The booster club for A.C. Flora High School’s athletic programs said Monday that an investigation by state officials has cleared its fund raising and spending practices.

“The result of the civil inquiry from the attorney general’s office is one of exoneration,” the club said in a statement released on its website. “While any organization subjected to scrutiny can improve its practices, the board of directors of the A.C. Flora High School Booster Club could not be more pleased with this report.”

“The result was as expected, and we’ll move forward stronger than ever,” the club’s new president, John McCabe said in an interview Monday with The State newspaper. “We came out stronger on the back end (of the investigation).”

The statement refers to a Aug. 7 letter to the club from Assistant Deputy Attorney General Jared Libet. He wrote that a 6-month investigation found no evidence of misappropriation or misuse of nearly $500,000 provided by the city of Forest Acres and from money raised by the club from parents of student athletes, according to the club’s statement.

But the probe highlighted four areas where the club’s bookkeeping needed improvement. Libet wrote that the club must complete recommendations made by the attorney general’s office as well as all suggestions made last year by an accounting firm the club hired.

“The process has been an expensive exercise in reassurance, and an unfortunate diversion of funds and efforts from the good works of the booster club,” the organization said in its statement.

The club’s new president, John McCabe, declined to say in an interview on Monday how much money was spent in answering questions from the attorney general’s office and two fathers of former baseball players.

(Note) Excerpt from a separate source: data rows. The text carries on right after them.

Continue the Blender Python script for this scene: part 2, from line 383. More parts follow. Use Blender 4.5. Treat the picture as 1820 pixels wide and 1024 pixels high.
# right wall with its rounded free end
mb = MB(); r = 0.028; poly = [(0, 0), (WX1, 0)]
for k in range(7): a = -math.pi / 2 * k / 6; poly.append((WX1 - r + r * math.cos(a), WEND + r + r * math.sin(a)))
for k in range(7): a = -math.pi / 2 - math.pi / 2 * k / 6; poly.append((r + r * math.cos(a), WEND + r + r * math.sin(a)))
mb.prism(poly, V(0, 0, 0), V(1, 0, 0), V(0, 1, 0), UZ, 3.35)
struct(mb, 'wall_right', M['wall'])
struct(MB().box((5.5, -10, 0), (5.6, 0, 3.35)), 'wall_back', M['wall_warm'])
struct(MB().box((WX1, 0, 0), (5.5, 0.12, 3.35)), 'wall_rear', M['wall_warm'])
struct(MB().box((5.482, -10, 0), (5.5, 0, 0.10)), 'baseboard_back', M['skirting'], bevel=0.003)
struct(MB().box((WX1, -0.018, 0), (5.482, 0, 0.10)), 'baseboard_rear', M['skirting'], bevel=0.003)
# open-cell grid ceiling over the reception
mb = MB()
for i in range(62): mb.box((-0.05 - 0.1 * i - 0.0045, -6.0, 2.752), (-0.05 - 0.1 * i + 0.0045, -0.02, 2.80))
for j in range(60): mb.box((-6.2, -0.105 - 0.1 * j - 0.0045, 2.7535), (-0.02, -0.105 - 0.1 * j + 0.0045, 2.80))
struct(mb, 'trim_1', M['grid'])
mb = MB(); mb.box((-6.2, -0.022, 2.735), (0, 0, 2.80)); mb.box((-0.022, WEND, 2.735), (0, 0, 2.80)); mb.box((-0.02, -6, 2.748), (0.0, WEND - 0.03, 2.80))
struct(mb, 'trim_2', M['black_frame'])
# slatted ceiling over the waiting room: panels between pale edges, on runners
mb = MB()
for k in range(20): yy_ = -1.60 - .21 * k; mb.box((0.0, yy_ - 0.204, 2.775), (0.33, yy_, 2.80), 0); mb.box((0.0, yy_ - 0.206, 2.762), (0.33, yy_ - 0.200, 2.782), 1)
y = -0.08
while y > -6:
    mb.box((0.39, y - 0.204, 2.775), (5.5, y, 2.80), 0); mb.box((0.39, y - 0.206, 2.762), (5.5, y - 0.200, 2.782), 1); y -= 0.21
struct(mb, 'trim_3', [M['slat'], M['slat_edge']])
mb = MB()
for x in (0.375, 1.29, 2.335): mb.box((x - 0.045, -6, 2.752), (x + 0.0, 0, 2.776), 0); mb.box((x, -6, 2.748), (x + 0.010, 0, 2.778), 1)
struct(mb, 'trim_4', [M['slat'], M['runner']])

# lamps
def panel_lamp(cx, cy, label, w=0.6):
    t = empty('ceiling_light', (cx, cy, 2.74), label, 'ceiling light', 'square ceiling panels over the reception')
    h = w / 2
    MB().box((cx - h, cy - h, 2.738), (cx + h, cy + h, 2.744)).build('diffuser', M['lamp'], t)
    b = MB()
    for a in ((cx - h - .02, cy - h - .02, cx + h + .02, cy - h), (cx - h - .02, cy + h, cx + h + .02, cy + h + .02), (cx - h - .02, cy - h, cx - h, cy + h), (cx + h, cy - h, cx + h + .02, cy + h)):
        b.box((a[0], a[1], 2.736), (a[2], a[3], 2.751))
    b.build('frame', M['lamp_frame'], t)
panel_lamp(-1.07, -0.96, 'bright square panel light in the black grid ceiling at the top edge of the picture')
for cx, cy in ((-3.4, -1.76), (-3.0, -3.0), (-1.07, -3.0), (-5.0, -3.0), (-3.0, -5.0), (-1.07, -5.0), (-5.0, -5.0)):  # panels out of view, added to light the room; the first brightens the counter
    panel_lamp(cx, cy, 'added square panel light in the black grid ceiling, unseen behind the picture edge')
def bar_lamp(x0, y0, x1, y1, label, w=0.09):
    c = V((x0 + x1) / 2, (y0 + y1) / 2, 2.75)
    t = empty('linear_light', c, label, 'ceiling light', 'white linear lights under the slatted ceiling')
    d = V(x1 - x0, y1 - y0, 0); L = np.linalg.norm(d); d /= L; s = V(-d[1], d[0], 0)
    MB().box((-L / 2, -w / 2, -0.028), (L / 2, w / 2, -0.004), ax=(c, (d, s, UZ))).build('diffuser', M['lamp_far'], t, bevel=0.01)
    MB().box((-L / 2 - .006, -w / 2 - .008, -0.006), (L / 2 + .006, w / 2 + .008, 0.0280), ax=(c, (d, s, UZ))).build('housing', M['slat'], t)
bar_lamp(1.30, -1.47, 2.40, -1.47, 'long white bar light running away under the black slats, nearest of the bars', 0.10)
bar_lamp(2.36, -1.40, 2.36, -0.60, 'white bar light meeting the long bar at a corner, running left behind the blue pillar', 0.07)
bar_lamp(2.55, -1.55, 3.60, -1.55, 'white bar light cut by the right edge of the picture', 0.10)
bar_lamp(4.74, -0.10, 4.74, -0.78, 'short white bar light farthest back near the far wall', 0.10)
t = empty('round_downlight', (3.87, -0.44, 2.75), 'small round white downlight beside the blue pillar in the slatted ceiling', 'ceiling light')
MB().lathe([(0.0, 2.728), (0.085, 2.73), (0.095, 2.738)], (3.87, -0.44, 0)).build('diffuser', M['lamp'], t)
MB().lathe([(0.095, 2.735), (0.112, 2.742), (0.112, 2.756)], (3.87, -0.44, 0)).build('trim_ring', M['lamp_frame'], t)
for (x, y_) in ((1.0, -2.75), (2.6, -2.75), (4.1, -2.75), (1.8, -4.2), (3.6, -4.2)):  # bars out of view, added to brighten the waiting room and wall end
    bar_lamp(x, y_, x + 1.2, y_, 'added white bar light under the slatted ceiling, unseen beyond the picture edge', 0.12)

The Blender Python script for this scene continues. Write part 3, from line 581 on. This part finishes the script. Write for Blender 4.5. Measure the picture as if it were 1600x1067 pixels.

The State newspaper first reported questions about the club’s practices in February after the two parents raised issues with the club’s bookkeeping and asked for access to its financial records.

The attorney general’s office said it is barred by the state’s Nonprofit Corporation Act from releasing its findings. But the office urged the booster club to disclose Libet’s letter in the spirit of transparency.

The McDowell Pearman firm’s financial analysis of the club turned up “material weaknesses and significant deficiencies in the financial accounting prractices of the booster club.”

Columbia attorney Joe McCulloch, hired by the club, said those were largely limited to unauthorized fundraisers.